_GOAL OF THE EXERCISE:_ Return the lines exactly as they stand, from the first of the material through the line containing "CEIL = 2.822".

_GIVEN MATERIAL:_

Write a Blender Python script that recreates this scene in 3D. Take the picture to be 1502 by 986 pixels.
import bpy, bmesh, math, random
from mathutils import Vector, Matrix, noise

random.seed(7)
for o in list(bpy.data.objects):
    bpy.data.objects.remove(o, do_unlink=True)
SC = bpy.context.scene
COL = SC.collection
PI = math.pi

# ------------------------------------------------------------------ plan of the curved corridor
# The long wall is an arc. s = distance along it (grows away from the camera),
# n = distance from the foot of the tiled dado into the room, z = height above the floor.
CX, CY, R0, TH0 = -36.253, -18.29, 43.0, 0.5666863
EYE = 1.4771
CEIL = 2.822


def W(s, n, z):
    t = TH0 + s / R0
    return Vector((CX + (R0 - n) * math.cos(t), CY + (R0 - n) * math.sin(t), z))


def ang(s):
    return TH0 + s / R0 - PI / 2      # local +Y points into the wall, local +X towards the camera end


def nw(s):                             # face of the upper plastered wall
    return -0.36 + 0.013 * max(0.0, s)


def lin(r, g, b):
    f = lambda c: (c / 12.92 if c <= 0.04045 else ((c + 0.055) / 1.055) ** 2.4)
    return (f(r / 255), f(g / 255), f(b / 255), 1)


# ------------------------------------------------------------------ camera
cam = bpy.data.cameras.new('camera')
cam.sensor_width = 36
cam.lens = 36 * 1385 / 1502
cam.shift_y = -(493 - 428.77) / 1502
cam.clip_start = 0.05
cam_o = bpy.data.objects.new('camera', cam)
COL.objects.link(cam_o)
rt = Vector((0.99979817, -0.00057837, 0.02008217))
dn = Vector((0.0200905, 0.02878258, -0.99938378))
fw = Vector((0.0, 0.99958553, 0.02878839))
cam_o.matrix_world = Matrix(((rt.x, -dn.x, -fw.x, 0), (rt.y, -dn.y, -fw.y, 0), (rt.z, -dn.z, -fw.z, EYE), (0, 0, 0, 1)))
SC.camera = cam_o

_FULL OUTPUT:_
Write a Blender Python script that recreates this scene in 3D. Take the picture to be 1502 by 986 pixels.
import bpy, bmesh, math, random
from mathutils import Vector, Matrix, noise

random.seed(7)
for o in list(bpy.data.objects):
    bpy.data.objects.remove(o, do_unlink=True)
SC = bpy.context.scene
COL = SC.collection
PI = math.pi

# ------------------------------------------------------------------ plan of the curved corridor
# The long wall is an arc. s = distance along it (grows away from the camera),
# n = distance from the foot of the tiled dado into the room, z = height above the floor.
CX, CY, R0, TH0 = -36.253, -18.29, 43.0, 0.5666863
EYE = 1.4771
CEIL = 2.822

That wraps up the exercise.